* Start RECORDED DATA *

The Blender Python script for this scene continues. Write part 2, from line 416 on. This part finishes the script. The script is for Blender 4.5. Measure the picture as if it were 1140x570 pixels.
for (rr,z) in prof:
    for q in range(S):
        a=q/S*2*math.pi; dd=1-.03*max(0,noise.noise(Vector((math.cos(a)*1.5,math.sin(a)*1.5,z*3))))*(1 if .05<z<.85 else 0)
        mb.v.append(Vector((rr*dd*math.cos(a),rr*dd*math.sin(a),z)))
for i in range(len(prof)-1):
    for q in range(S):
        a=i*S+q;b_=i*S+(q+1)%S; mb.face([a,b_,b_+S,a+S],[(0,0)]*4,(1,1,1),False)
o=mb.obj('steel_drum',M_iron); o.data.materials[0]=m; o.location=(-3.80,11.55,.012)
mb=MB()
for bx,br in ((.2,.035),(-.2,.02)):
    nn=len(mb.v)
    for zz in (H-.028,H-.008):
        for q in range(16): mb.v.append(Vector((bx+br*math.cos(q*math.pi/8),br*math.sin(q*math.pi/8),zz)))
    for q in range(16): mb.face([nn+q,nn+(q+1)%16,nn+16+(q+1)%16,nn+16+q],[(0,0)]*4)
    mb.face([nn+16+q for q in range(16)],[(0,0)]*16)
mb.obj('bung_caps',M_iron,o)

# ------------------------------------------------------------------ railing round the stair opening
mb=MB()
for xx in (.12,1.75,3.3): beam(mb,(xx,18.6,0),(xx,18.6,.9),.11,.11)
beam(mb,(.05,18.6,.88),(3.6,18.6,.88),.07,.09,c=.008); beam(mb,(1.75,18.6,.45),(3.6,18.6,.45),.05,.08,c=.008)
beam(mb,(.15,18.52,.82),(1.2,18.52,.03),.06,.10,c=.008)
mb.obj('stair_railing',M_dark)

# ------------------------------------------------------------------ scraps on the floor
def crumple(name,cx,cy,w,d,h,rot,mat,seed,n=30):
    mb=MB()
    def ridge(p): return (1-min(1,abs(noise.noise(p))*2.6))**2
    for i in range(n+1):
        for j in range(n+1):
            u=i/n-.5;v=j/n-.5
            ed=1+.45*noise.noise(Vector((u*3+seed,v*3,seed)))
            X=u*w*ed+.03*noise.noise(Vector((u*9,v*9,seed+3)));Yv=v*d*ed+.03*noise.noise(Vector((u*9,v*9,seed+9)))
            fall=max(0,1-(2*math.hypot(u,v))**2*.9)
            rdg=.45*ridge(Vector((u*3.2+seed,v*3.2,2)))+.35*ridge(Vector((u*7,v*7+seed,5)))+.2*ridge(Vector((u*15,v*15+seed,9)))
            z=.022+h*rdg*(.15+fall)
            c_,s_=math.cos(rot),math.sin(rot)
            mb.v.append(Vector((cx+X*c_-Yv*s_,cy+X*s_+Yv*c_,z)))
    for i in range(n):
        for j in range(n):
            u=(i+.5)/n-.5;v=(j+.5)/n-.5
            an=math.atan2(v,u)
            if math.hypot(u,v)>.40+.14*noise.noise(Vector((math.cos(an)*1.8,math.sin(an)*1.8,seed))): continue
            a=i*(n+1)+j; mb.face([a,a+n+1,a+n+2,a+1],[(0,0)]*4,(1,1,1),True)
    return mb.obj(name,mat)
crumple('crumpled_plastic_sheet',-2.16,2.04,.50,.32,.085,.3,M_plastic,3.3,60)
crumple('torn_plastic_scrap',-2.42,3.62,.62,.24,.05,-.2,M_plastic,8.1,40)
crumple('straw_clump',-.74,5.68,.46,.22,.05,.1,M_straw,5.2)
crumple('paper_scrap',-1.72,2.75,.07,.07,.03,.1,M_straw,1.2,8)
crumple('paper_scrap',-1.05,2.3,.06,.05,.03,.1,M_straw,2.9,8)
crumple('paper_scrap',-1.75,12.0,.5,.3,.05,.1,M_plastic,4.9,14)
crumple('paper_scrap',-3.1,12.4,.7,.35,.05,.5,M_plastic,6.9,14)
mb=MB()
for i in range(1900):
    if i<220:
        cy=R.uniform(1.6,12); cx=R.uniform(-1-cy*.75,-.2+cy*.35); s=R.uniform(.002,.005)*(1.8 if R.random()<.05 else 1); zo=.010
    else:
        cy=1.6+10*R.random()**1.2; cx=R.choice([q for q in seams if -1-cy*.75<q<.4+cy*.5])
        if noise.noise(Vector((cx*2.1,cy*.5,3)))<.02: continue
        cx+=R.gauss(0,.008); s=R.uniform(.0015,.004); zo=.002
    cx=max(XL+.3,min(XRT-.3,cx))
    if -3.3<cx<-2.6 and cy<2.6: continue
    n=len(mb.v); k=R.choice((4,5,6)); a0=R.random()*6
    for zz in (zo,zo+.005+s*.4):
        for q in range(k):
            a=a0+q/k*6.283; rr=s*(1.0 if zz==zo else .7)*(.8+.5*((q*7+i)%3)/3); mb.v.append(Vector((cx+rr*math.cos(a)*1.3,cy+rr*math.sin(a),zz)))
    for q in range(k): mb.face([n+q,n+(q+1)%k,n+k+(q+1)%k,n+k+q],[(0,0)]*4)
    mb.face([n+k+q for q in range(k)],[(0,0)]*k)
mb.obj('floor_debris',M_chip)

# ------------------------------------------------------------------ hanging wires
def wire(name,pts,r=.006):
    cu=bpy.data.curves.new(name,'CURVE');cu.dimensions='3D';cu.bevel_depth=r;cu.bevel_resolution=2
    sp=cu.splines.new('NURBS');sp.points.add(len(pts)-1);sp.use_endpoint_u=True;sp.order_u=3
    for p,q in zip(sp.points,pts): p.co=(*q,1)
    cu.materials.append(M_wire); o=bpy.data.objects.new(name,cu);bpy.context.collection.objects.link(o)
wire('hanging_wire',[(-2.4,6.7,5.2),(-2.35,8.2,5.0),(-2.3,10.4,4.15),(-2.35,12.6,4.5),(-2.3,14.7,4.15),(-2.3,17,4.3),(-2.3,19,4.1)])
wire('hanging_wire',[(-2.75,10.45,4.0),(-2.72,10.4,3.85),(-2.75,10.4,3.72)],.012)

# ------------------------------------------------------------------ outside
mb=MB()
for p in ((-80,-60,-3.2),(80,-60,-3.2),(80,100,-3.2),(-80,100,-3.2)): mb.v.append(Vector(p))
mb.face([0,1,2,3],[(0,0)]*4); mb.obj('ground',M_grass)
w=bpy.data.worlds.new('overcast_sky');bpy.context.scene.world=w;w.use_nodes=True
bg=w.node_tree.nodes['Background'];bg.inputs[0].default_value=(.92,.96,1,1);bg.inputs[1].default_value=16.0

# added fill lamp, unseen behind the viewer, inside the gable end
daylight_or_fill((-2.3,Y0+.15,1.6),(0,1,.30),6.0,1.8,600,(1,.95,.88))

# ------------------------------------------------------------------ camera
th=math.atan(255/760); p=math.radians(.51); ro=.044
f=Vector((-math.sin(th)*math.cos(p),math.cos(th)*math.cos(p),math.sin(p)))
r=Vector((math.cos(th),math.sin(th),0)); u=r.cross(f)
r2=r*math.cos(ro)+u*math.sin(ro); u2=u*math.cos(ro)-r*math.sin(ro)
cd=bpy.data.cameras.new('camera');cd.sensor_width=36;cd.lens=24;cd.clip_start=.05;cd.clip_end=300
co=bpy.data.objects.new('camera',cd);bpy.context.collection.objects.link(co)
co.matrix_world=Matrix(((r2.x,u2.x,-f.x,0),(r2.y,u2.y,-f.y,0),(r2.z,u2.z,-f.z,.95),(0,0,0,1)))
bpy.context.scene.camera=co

* End RECORDED DATA *

### WRITTEN EXERCISE
Please transcribe, exactly and with nothing added, the lines from the first line of the material above through the line that contains "mb.obj('bung_caps',M_iron,o)".

### WRITTEN SOLUTION
The Blender Python script for this scene continues. Write part 2, from line 416 on. This part finishes the script. The script is for Blender 4.5. Measure the picture as if it were 1140x570 pixels.
for (rr,z) in prof:
    for q in range(S):
        a=q/S*2*math.pi; dd=1-.03*max(0,noise.noise(Vector((math.cos(a)*1.5,math.sin(a)*1.5,z*3))))*(1 if .05<z<.85 else 0)
        mb.v.append(Vector((rr*dd*math.cos(a),rr*dd*math.sin(a),z)))
for i in range(len(prof)-1):
    for q in range(S):
        a=i*S+q;b_=i*S+(q+1)%S; mb.face([a,b_,b_+S,a+S],[(0,0)]*4,(1,1,1),False)
o=mb.obj('steel_drum',M_iron); o.data.materials[0]=m; o.location=(-3.80,11.55,.012)
mb=MB()
for bx,br in ((.2,.035),(-.2,.02)):
    nn=len(mb.v)
    for zz in (H-.028,H-.008):
        for q in range(16): mb.v.append(Vector((bx+br*math.cos(q*math.pi/8),br*math.sin(q*math.pi/8),zz)))
    for q in range(16): mb.face([nn+q,nn+(q+1)%16,nn+16+(q+1)%16,nn+16+q],[(0,0)]*4)
    mb.face([nn+16+q for q in range(16)],[(0,0)]*16)
mb.obj('bung_caps',M_iron,o)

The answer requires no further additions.